Problem description
Reproduce all the lines exactly as they stand, apart from the pictures.

··········

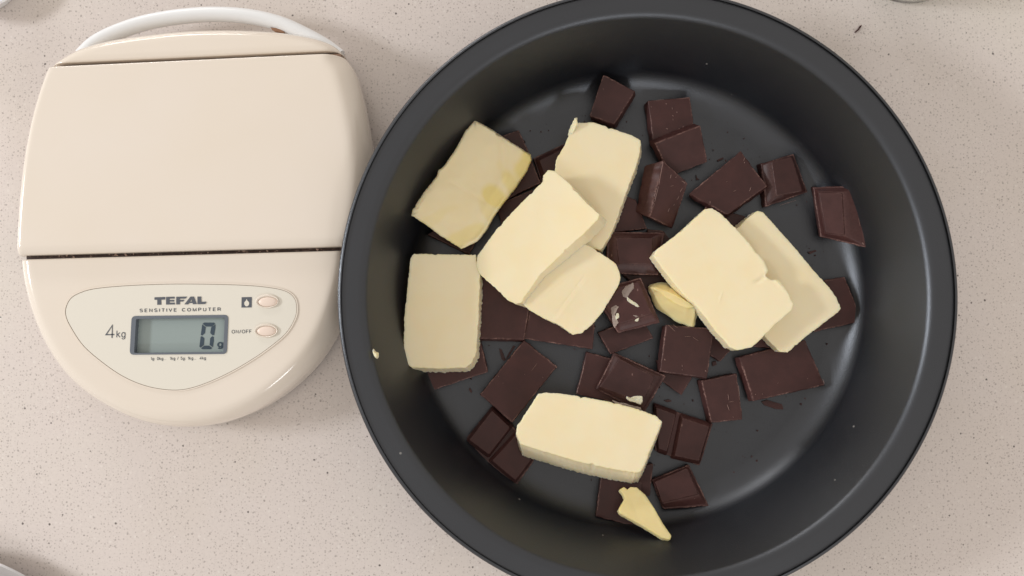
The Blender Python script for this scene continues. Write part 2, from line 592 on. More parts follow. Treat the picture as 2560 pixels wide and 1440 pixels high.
# ------------------------------------------------------------------ chocolate
CG = 'dark chocolate pieces lying in the round tin'
def choc(pts, z, label, **kw):
    scr = kw.pop('scratch', None)
    kw.setdefault('surf', 0.00009); kw.setdefault('sfreq', 160)
    kw.setdefault('rough', 0.00026); kw.setdefault('rfreq', 420); kw.setdefault('bevel', 0.00042)
    nm = 'chocolate_piece'
    o = piece(nm, pts, z, label, 'chocolate', CG, M_CHOC, **kw)
    if scr:
        top = pts3(pts, z); n = poly_normal(top); c0 = centroid(top)
        up = 0.00022
        def pl(x, y):
            a = ray(x, y, ZF); b = ray(x, y, ZF + 0.03); d = b - a
            return a + d * (((c0 + n * up - a).dot(n)) / d.dot(n))
        bm = bmesh.new()
        for x1, y1, x2, y2, w in scr:
            a, b = pl(x1, y1), pl(x2, y2)
            s_ = (b - a).cross(n).normalized() * (w * 0.0001)
            k = 5; L_ = []
            for i in range(k + 1):
                q = a.lerp(b, i / k) + s_ * noise.noise(a * 900 + Vector((i, 0, 0))) * 1.2
                ww = s_ * (0.35 + 0.65 * math.sin(math.pi * (i + 0.5) / (k + 1)))
                L_.append((bm.verts.new(q - ww), bm.verts.new(q + n * 0.00012), bm.verts.new(q + ww)))
            for u, v in zip(L_, L_[1:]):
                bm.faces.new((u[0], v[0], v[1], u[1])); bm.faces.new((u[1], v[1], v[2], u[2]))
        me = to_mesh(bm); me.transform(Matrix.Translation(-o.location)); me.materials.append(M_SCUFF)
        c = bpy.data.objects.new('scratches', me); COL.objects.link(c); c.parent = o
        c['kind'] = 'stuff'
    return o

choc([(1508, 186), (1588, 228), (1536, 312), (1474, 290)], [12, 11.5, 8, 8], 'smooth chocolate piece nearest the top wall of the tin, leaning up the curve', shift=(4, 9), thick=5.5)
choc([(1620, 252), (1725, 243), (1738, 335), (1634, 360)], [6.5, 6.0, 5.8, 5.8], 'square chocolate piece dotted with pale crumbs, partly under the darker tilted one', thick=5, shift=(-5, 2),
     scratch=[(1664, 259, 1667, 260, 2.5), (1680, 268, 1681, 274, 1.0), (1692, 279, 1693, 282, 2), (1681, 288, 1684, 291, 1.6), (1665, 321, 1670, 323, 2.2), (1697, 321, 1700, 323, 1.8), (1640, 251, 1660, 249, 1.0), (1628, 266, 1629, 268, 1.6), (1705, 246, 1725, 243, 1.2), (1682, 297, 1683, 301, 1)])
choc([(1637, 358), (1751, 313), (1769, 405), (1676, 440)], [11.5, 11.0, 5.0, 5.0], 'dark chocolate square tilted against the crumb-dotted one above it', thick=4.5, shift=(-8, -3))
choc([(1657, 401), (1720, 458), (1681, 572), (1624, 543)], [15, 10, 6.5, 12.5], 'thick chocolate chunk tipped on edge with a sharp ridge along it',
     bot=[(1612, 414), (1690, 470), (1652, 562), (1590, 530)], zb=[7, 1, 0.4, 5],
     scratch=[(1658, 405, 1647, 462, 1.7), (1646, 466, 1637, 505, 1.2), (1636, 508, 1628, 540, 1.0), (1678, 436, 1676, 446, 1.2), (1688, 444, 1692, 442, 1.2), (1676, 466, 1684, 464, 1.2), (1704, 452, 1716, 460, 1.6), (1700, 480, 1706, 470, 1.2), (1692, 500, 1698, 490, 1.0), (1670, 530, 1674, 520, 1.0), (1684, 514, 1686, 510, 1.0)])
choc([(1852, 378), (1918, 465), (1818, 538), (1723, 484)], [7, 8, 8.5, 8.5], 'large smooth chocolate piece with two tiny pale slivers on it, above the overlapping butter slabs', shift=(2, 5), thick=4,
     scratch=[(1862, 393, 1859, 403, 1.2), (1861, 405, 1862, 408, 1.5), (1833, 479, 1841, 475, 1.0), (1874, 478, 1877, 468, 1.8), (1740, 470, 1742, 473, 1.0), (1815, 455, 1819, 453, 0.8)])
choc([(1903, 409), (1984, 385), (2019, 480), (1915, 517)], [4.8, 4.8, 4.5, 4.5], 'moulded chocolate square between the large smooth piece and the right wall', scratch=[(1912, 448, 1914, 462, 1.0), (1950, 513, 1990, 501, 0.8)],
     tables=[[(1928, 403), (1980, 391), (2007, 478), (1941, 491)]], shift=(-4, 0))
choc([(2032, 468), (2144, 464), (2169, 620), (2051, 592)], [8, 16, 13.5, 6], 'chocolate chunk resting against the right wall with a scraped bright corner',
     tables=[[(2046, 480), (2106, 482), (2112, 588), (2064, 583)]], tz=2.2, thick=6, shift=(-6, 0),
     scratch=[(2138, 474, 2142, 522, 2.0), (2122, 494, 2136, 476, 1.4), (2146, 545, 2150, 565, 0.9), (2118, 584, 2126, 582, 0.9), (2156, 606, 2160, 612, 2.0)])
choc([(1222, 350), (1297, 325), (1331, 400), (1255, 430)], 5, 'small corner of chocolate showing past the top edge of the yellow-edged butter')
choc([(1333, 396), (1425, 352), (1475, 440), (1362, 484)], 4.4, 'moulded chocolate square tucked under the left edge of the tallest butter slab',
     tables=[[(1347, 400), (1418, 366), (1458, 436), (1372, 468)]])
choc([(1329, 402), (1352, 457), (1262, 500), (1232, 440)], [6.4, 6.4, 6, 6], 'chocolate piece between the yellow-edged butter and the lit white slab')
choc([(1240, 513), (1330, 474), (1365, 550), (1262, 590)], [5.5, 8, 8, 5.5], 'chocolate piece with a crumbly upper edge, left of the lit white slab', thick=5)
choc([(1068, 586), (1150, 540), (1192, 600), (1173, 636)], [7, 6, 6, 6.5], 'chocolate corner peeking out below the yellow-edged butter', thick=3.5)
choc([(1030, 862), (1200, 850), (1220, 930), (1060, 983)], [5, 5, 5, 5], 'chocolate piece sticking out below the plain upright butter slab at the left', thick=4.5, shift=(0, -4))
choc([(1206, 690), (1334, 700), (1311, 850), (1197, 847)], [6.4, 6.4, 6.2, 6.2], 'wide smooth chocolate piece right beside the plain upright butter slab', thick=5, shift=(0, 6))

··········

Solution to the exercise
The Blender Python script for this scene continues. Write part 2, from line 592 on. More parts follow. Treat the picture as 2560 pixels wide and 1440 pixels high.
# ------------------------------------------------------------------ chocolate
CG = 'dark chocolate pieces lying in the round tin'
def choc(pts, z, label, **kw):
    scr = kw.pop('scratch', None)
    kw.setdefault('surf', 0.00009); kw.setdefault('sfreq', 160)
    kw.setdefault('rough', 0.00026); kw.setdefault('rfreq', 420); kw.setdefault('bevel', 0.00042)
    nm = 'chocolate_piece'
    o = piece(nm, pts, z, label, 'chocolate', CG, M_CHOC, **kw)
    if scr:
        top = pts3(pts, z); n = poly_normal(top); c0 = centroid(top)
        up = 0.00022
        def pl(x, y):
            a = ray(x, y, ZF); b = ray(x, y, ZF + 0.03); d = b - a
            return a + d * (((c0 + n * up - a).dot(n)) / d.dot(n))
        bm = bmesh.new()
        for x1, y1, x2, y2, w in scr:
            a, b = pl(x1, y1), pl(x2, y2)
            s_ = (b - a).cross(n).normalized() * (w * 0.0001)
            k = 5; L_ = []
            for i in range(k + 1):
                q = a.lerp(b, i / k) + s_ * noise.noise(a * 900 + Vector((i, 0, 0))) * 1.2
                ww = s_ * (0.35 + 0.65 * math.sin(math.pi * (i + 0.5) / (k + 1)))
                L_.append((bm.verts.new(q - ww), bm.verts.new(q + n * 0.00012), bm.verts.new(q + ww)))
            for u, v in zip(L_, L_[1:]):
                bm.faces.new((u[0], v[0], v[1], u[1])); bm.faces.new((u[1], v[1], v[2], u[2]))
        me = to_mesh(bm); me.transform(Matrix.Translation(-o.location)); me.materials.append(M_SCUFF)
        c = bpy.data.objects.new('scratches', me); COL.objects.link(c); c.parent = o
        c['kind'] = 'stuff'
    return o

choc([(1508, 186), (1588, 228), (1536, 312), (1474, 290)], [12, 11.5, 8, 8], 'smooth chocolate piece nearest the top wall of the tin, leaning up the curve', shift=(4, 9), thick=5.5)
choc([(1620, 252), (1725, 243), (1738, 335), (1634, 360)], [6.5, 6.0, 5.8, 5.8], 'square chocolate piece dotted with pale crumbs, partly under the darker tilted one', thick=5, shift=(-5, 2),
     scratch=[(1664, 259, 1667, 260, 2.5), (1680, 268, 1681, 274, 1.0), (1692, 279, 1693, 282, 2), (1681, 288, 1684, 291, 1.6), (1665, 321, 1670, 323, 2.2), (1697, 321, 1700, 323, 1.8), (1640, 251, 1660, 249, 1.0), (1628, 266, 1629, 268, 1.6), (1705, 246, 1725, 243, 1.2), (1682, 297, 1683, 301, 1)])
choc([(1637, 358), (1751, 313), (1769, 405), (1676, 440)], [11.5, 11.0, 5.0, 5.0], 'dark chocolate square tilted against the crumb-dotted one above it', thick=4.5, shift=(-8, -3))
choc([(1657, 401), (1720, 458), (1681, 572), (1624, 543)], [15, 10, 6.5, 12.5], 'thick chocolate chunk tipped on edge with a sharp ridge along it',
     bot=[(1612, 414), (1690, 470), (1652, 562), (1590, 530)], zb=[7, 1, 0.4, 5],
     scratch=[(1658, 405, 1647, 462, 1.7), (1646, 466, 1637, 505, 1.2), (1636, 508, 1628, 540, 1.0), (1678, 436, 1676, 446, 1.2), (1688, 444, 1692, 442, 1.2), (1676, 466, 1684, 464, 1.2), (1704, 452, 1716, 460, 1.6), (1700, 480, 1706, 470, 1.2), (1692, 500, 1698, 490, 1.0), (1670, 530, 1674, 520, 1.0), (1684, 514, 1686, 510, 1.0)])
choc([(1852, 378), (1918, 465), (1818, 538), (1723, 484)], [7, 8, 8.5, 8.5], 'large smooth chocolate piece with two tiny pale slivers on it, above the overlapping butter slabs', shift=(2, 5), thick=4,
     scratch=[(1862, 393, 1859, 403, 1.2), (1861, 405, 1862, 408, 1.5), (1833, 479, 1841, 475, 1.0), (1874, 478, 1877, 468, 1.8), (1740, 470, 1742, 473, 1.0), (1815, 455, 1819, 453, 0.8)])
choc([(1903, 409), (1984, 385), (2019, 480), (1915, 517)], [4.8, 4.8, 4.5, 4.5], 'moulded chocolate square between the large smooth piece and the right wall', scratch=[(1912, 448, 1914, 462, 1.0), (1950, 513, 1990, 501, 0.8)],
     tables=[[(1928, 403), (1980, 391), (2007, 478), (1941, 491)]], shift=(-4, 0))
choc([(2032, 468), (2144, 464), (2169, 620), (2051, 592)], [8, 16, 13.5, 6], 'chocolate chunk resting against the right wall with a scraped bright corner',
     tables=[[(2046, 480), (2106, 482), (2112, 588), (2064, 583)]], tz=2.2, thick=6, shift=(-6, 0),
     scratch=[(2138, 474, 2142, 522, 2.0), (2122, 494, 2136, 476, 1.4), (2146, 545, 2150, 565, 0.9), (2118, 584, 2126, 582, 0.9), (2156, 606, 2160, 612, 2.0)])
choc([(1222, 350), (1297, 325), (1331, 400), (1255, 430)], 5, 'small corner of chocolate showing past the top edge of the yellow-edged butter')
choc([(1333, 396), (1425, 352), (1475, 440), (1362, 484)], 4.4, 'moulded chocolate square tucked under the left edge of the tallest butter slab',
     tables=[[(1347, 400), (1418, 366), (1458, 436), (1372, 468)]])
choc([(1329, 402), (1352, 457), (1262, 500), (1232, 440)], [6.4, 6.4, 6, 6], 'chocolate piece between the yellow-edged butter and the lit white slab')
choc([(1240, 513), (1330, 474), (1365, 550), (1262, 590)], [5.5, 8, 8, 5.5], 'chocolate piece with a crumbly upper edge, left of the lit white slab', thick=5)
choc([(1068, 586), (1150, 540), (1192, 600), (1173, 636)], [7, 6, 6, 6.5], 'chocolate corner peeking out below the yellow-edged butter', thick=3.5)
choc([(1030, 862), (1200, 850), (1220, 930), (1060, 983)], [5, 5, 5, 5], 'chocolate piece sticking out below the plain upright butter slab at the left', thick=4.5, shift=(0, -4))
choc([(1206, 690), (1334, 700), (1311, 850), (1197, 847)], [6.4, 6.4, 6.2, 6.2], 'wide smooth chocolate piece right beside the plain upright butter slab', thick=5, shift=(0, 6))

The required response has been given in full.